┏━━
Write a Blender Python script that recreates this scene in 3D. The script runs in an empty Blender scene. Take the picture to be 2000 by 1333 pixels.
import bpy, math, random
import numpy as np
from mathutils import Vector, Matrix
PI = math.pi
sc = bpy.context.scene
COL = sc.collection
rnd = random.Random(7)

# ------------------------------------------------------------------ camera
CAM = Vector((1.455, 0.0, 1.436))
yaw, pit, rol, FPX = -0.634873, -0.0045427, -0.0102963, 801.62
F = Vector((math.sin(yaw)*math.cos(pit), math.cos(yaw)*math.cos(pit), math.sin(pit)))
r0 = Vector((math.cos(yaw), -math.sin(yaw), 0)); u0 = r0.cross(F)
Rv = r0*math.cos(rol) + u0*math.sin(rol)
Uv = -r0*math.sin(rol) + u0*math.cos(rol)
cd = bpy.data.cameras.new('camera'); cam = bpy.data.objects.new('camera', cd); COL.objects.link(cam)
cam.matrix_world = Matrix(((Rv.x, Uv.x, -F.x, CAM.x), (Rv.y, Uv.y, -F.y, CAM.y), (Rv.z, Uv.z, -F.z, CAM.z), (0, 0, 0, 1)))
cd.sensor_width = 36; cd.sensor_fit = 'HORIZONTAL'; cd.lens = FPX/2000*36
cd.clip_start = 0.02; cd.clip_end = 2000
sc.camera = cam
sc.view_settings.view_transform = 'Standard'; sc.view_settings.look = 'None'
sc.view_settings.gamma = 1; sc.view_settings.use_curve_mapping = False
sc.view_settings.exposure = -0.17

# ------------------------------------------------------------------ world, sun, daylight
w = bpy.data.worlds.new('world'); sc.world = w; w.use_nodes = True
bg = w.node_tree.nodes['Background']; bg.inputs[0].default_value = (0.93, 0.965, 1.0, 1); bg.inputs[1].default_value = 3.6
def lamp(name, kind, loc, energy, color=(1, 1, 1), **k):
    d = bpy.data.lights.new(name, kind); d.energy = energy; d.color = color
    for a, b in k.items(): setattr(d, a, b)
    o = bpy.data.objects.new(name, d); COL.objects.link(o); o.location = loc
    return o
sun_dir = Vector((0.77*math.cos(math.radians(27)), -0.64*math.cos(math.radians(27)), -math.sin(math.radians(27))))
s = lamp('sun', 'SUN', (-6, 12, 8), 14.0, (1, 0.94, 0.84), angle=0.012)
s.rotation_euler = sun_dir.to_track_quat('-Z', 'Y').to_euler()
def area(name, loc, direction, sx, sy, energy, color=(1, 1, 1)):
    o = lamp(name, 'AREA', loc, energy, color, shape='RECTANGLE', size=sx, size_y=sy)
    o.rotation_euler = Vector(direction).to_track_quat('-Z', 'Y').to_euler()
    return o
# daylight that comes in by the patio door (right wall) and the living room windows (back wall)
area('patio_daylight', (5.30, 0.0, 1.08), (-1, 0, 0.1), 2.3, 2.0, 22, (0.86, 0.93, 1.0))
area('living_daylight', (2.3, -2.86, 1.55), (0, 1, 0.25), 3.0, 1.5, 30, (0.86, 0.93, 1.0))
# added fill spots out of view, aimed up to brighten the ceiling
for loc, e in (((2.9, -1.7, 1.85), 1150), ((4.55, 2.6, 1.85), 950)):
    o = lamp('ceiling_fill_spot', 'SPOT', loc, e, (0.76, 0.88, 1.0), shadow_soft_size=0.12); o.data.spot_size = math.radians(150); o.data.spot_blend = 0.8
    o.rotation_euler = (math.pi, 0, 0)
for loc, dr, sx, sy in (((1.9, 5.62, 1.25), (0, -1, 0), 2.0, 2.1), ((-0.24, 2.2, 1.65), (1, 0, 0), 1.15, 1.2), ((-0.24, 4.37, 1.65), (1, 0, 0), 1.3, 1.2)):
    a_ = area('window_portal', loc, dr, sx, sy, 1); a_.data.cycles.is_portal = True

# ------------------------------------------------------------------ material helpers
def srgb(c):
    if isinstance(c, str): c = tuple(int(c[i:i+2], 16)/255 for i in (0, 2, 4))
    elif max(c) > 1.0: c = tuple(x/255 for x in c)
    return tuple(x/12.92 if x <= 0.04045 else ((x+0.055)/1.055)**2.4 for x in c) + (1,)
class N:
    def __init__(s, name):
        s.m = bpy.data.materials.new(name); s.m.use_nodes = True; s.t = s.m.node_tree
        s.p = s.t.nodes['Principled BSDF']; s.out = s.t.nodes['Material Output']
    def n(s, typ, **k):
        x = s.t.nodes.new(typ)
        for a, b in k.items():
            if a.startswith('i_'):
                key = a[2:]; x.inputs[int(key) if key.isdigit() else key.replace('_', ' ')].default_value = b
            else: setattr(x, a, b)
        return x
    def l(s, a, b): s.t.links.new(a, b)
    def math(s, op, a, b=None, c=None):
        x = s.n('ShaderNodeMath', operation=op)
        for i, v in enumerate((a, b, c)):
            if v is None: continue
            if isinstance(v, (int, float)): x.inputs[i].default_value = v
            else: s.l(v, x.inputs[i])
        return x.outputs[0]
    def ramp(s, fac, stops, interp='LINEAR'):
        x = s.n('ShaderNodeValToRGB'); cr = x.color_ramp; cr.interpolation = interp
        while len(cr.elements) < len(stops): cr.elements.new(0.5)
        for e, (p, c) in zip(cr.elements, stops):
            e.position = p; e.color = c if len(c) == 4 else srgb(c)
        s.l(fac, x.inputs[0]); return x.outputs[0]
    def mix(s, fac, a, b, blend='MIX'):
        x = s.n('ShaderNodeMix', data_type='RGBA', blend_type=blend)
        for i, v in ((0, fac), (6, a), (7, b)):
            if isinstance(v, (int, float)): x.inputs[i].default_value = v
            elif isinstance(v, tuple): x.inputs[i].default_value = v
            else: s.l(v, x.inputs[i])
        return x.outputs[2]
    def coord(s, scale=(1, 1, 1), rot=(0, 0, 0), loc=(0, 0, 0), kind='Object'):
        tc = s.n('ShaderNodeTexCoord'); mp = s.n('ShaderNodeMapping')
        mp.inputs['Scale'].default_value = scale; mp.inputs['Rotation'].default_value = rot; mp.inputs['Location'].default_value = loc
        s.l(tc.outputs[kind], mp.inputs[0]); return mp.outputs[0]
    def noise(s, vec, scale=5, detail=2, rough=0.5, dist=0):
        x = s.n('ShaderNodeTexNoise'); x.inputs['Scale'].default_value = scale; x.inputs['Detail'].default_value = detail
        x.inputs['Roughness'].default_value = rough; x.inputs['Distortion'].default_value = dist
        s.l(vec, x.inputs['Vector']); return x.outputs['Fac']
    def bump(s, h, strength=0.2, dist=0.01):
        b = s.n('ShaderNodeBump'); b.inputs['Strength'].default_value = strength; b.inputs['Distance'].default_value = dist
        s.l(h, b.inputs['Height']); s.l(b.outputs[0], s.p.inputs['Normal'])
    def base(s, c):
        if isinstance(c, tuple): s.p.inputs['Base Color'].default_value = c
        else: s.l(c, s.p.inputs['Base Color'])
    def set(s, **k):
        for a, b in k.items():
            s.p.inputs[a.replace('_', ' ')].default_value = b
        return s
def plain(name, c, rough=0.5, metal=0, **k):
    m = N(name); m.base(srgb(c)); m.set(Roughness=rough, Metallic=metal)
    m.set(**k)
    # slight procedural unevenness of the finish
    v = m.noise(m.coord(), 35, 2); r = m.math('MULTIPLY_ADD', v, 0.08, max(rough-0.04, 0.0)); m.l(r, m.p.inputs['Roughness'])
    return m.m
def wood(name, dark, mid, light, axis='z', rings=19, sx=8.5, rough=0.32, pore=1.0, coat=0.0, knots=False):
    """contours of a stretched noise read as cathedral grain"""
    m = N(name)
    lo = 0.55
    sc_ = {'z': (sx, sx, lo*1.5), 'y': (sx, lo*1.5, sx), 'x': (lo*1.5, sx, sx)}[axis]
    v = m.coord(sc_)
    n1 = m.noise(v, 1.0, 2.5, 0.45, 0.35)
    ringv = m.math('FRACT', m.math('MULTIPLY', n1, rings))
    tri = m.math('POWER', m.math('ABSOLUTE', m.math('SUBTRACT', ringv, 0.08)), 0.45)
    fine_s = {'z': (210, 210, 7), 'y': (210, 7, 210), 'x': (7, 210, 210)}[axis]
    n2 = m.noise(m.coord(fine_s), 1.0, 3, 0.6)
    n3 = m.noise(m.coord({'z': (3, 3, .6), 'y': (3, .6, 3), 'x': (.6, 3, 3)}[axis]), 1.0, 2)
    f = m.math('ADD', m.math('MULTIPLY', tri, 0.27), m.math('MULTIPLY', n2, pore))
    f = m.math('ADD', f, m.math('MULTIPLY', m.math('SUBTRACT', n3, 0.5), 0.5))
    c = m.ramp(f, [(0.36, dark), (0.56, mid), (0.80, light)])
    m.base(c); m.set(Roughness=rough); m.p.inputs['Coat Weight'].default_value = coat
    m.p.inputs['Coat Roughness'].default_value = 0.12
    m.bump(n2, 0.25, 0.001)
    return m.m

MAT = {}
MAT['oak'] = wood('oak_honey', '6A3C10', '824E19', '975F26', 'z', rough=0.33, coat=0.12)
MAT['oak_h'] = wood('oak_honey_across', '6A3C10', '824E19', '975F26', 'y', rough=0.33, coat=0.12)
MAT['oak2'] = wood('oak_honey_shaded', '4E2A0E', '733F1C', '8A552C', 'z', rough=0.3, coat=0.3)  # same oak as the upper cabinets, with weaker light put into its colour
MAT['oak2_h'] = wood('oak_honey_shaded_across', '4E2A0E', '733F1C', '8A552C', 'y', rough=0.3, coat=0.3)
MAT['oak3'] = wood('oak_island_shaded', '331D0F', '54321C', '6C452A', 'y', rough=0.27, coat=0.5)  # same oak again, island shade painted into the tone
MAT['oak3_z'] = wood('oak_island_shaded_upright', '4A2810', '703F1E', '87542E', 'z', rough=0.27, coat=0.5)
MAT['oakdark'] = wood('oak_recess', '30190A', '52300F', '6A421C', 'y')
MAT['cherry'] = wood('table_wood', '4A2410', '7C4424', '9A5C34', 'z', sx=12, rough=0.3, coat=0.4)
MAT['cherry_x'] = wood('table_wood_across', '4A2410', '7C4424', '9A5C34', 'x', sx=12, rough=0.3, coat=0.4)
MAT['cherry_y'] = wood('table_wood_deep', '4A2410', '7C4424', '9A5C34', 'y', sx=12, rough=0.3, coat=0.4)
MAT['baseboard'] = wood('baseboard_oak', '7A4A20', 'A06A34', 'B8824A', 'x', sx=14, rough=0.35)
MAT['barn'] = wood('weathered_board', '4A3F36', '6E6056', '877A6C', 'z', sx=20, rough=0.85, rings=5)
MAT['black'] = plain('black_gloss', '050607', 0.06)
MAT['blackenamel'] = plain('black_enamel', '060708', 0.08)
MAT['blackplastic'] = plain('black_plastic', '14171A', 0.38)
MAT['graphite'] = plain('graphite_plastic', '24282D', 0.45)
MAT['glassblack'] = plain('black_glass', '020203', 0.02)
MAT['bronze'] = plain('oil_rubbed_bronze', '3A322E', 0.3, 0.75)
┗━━
┏━━
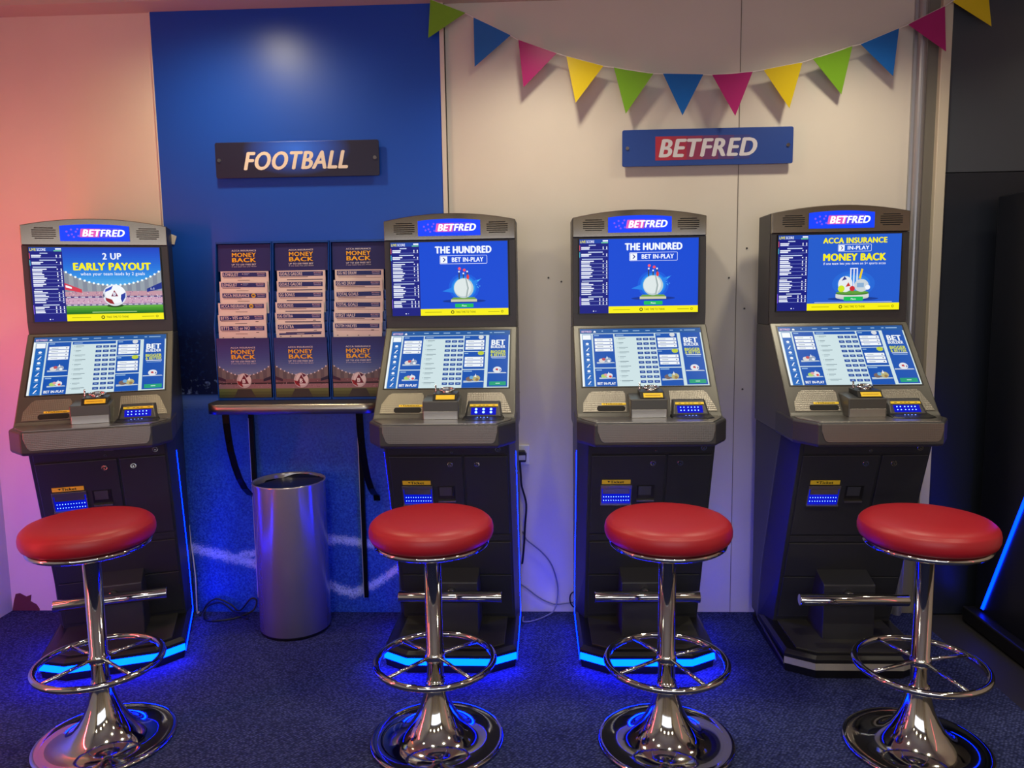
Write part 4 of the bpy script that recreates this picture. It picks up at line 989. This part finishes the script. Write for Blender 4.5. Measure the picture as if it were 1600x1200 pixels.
┗━━
┏━━
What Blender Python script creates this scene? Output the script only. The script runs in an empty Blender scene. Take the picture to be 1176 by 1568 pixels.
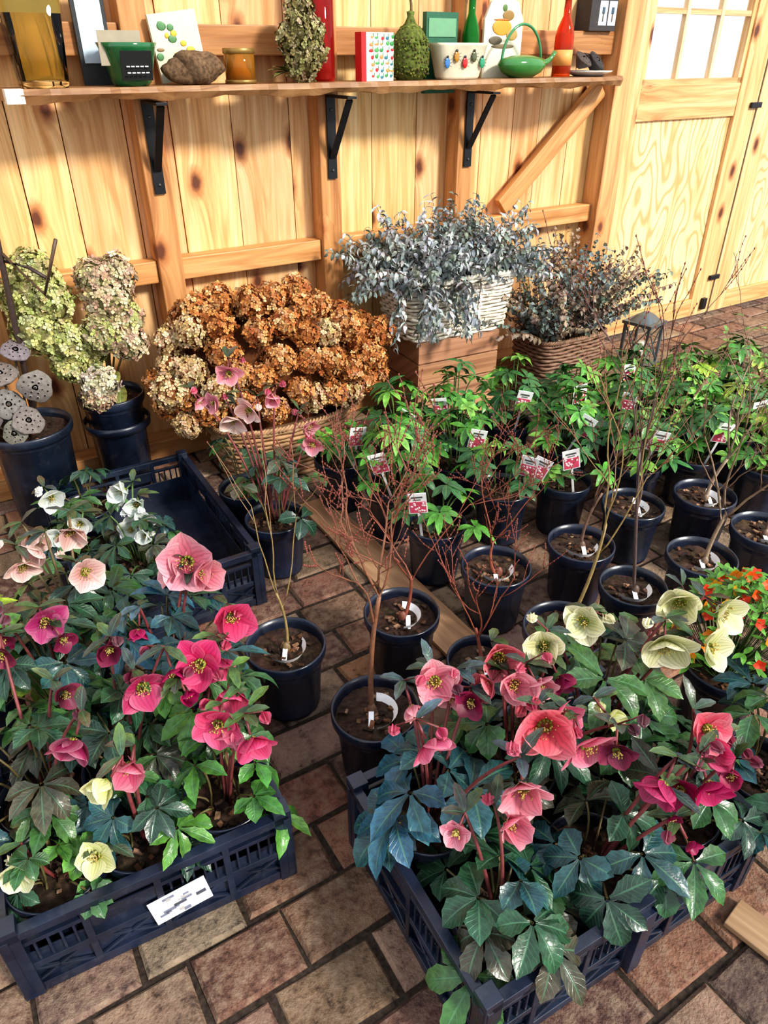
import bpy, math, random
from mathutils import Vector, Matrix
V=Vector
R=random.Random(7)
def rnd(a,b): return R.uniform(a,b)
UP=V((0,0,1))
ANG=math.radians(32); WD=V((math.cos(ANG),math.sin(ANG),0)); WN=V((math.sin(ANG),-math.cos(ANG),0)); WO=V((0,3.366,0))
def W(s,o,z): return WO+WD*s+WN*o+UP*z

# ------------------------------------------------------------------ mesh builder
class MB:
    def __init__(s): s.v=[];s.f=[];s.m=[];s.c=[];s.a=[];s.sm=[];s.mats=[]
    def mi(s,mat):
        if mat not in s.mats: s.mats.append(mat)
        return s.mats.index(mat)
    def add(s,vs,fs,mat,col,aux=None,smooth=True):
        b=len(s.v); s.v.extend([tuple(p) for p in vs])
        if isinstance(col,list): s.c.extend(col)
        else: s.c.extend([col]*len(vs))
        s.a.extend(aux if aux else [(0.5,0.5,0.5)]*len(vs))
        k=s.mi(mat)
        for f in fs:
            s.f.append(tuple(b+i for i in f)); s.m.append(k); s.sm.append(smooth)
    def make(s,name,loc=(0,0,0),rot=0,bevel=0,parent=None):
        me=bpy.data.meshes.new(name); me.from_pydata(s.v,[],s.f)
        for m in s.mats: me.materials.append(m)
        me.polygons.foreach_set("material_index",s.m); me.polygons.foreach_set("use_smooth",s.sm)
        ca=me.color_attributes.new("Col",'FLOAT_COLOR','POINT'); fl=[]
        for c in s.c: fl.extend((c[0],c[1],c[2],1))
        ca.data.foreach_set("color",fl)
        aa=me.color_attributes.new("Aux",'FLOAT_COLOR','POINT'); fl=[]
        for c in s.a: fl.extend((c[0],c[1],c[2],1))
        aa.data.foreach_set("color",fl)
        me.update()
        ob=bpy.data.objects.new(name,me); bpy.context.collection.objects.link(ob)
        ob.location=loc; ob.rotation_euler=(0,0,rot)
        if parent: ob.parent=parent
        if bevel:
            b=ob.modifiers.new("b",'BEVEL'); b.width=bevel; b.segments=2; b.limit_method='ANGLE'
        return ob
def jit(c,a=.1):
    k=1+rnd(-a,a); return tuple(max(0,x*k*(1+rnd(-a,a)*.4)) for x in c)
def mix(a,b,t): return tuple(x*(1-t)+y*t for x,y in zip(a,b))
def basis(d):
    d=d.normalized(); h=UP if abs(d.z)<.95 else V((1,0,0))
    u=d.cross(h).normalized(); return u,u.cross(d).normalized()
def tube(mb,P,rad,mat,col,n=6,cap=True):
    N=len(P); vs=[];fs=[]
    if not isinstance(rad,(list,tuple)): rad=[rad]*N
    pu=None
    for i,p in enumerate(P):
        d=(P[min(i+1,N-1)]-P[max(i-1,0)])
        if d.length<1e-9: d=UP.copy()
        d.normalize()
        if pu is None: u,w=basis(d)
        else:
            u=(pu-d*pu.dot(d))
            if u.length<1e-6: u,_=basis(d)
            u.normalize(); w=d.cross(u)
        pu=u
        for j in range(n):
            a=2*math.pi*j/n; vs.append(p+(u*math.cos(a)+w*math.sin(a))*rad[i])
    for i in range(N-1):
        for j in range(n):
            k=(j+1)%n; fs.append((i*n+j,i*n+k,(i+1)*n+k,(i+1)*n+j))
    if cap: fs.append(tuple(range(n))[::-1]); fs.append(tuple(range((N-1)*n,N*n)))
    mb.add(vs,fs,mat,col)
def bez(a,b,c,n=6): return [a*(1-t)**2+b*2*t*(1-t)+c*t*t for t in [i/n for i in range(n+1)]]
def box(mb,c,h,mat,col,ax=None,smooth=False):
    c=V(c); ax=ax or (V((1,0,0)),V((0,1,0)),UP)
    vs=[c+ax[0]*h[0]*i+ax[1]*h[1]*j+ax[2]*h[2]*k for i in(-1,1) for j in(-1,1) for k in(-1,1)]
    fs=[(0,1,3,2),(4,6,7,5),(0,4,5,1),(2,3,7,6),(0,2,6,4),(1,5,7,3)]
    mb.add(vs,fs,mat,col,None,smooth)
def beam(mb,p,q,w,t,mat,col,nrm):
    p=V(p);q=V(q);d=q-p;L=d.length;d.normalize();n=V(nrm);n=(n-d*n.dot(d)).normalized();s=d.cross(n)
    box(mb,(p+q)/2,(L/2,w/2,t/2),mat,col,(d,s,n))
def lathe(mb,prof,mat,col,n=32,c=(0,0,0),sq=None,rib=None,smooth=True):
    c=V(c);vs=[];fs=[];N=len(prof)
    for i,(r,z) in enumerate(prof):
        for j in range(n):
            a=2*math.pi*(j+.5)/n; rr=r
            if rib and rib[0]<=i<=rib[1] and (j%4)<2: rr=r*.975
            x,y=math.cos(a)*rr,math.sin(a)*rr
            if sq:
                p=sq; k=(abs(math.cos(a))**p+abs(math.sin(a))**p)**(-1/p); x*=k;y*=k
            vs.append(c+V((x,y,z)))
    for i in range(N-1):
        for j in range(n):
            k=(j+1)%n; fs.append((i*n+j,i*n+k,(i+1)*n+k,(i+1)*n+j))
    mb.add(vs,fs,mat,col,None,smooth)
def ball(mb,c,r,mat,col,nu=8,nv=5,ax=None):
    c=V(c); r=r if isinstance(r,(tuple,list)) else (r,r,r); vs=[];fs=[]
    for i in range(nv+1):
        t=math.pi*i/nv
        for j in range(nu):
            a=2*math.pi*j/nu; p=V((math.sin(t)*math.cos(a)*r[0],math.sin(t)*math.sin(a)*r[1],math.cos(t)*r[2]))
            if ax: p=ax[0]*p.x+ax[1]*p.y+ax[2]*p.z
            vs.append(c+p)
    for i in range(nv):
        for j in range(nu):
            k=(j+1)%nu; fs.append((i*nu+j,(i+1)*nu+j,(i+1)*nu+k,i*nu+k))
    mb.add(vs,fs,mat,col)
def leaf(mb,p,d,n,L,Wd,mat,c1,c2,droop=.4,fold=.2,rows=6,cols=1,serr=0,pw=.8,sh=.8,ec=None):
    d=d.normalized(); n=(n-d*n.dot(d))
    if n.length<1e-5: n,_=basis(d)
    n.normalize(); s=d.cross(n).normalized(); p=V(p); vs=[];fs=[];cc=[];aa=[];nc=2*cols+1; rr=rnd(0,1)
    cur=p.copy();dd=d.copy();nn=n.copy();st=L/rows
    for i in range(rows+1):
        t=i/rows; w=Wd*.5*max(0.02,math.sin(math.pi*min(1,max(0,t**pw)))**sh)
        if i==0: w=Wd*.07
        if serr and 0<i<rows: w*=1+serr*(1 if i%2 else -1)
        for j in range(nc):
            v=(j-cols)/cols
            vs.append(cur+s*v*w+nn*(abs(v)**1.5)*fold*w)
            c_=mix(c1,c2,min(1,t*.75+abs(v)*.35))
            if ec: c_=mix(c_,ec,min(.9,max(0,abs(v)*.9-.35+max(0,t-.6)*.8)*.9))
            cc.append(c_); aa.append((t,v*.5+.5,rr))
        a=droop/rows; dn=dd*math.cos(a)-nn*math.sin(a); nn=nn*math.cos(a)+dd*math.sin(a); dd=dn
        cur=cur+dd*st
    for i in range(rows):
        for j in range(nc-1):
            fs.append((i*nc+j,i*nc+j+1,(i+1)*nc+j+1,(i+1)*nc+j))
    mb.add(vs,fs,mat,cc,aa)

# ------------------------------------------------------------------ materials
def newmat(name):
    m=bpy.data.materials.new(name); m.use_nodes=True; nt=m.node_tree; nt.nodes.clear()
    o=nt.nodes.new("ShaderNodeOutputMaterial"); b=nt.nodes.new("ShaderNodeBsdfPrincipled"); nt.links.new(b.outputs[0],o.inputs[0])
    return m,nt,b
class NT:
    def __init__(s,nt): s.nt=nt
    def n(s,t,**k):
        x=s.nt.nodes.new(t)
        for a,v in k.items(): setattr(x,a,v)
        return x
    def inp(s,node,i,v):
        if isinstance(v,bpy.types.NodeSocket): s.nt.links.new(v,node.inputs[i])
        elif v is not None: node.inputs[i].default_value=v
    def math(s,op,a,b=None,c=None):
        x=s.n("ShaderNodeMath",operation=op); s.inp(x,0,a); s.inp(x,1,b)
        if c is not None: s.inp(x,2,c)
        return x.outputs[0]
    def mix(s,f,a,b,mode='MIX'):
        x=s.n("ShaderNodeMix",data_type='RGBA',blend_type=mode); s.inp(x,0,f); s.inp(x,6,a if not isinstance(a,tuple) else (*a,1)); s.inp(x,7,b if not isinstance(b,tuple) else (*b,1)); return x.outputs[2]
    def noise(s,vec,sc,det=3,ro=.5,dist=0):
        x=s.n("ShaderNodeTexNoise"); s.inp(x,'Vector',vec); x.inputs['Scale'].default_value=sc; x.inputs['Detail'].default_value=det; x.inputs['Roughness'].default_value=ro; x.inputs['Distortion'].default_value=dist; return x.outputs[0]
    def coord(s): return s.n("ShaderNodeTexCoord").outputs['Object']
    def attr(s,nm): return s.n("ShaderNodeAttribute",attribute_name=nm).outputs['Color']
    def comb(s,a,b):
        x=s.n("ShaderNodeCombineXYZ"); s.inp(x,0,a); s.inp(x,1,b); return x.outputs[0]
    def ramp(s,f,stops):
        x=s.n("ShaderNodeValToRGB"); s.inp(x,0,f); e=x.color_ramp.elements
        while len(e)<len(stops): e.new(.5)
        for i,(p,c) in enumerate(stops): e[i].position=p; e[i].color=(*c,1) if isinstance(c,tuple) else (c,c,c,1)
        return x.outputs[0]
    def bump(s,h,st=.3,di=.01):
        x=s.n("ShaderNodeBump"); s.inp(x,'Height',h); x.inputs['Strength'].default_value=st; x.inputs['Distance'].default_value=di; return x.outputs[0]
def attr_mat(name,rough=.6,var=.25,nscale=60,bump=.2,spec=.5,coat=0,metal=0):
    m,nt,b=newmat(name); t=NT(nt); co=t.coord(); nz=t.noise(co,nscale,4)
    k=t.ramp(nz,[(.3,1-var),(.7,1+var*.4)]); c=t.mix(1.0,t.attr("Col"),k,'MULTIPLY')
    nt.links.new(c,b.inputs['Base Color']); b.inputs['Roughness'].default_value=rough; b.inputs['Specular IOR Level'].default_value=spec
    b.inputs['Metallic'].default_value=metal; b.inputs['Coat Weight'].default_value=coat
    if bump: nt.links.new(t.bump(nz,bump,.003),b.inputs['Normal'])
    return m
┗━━
Exercise objective: Copy the lines above exactly, starting with the line that contains "What Blender Python" and ending with the line that contains "def W(s,o,z): return WO+WD*s+WN*o+UP*z", and leave out any pictures.

Worked answer:
What Blender Python script creates this scene? Output the script only. The script runs in an empty Blender scene. Take the picture to be 1176 by 1568 pixels.
import bpy, math, random
from mathutils import Vector, Matrix
V=Vector
R=random.Random(7)
def rnd(a,b): return R.uniform(a,b)
UP=V((0,0,1))
ANG=math.radians(32); WD=V((math.cos(ANG),math.sin(ANG),0)); WN=V((math.sin(ANG),-math.cos(ANG),0)); WO=V((0,3.366,0))
def W(s,o,z): return WO+WD*s+WN*o+UP*z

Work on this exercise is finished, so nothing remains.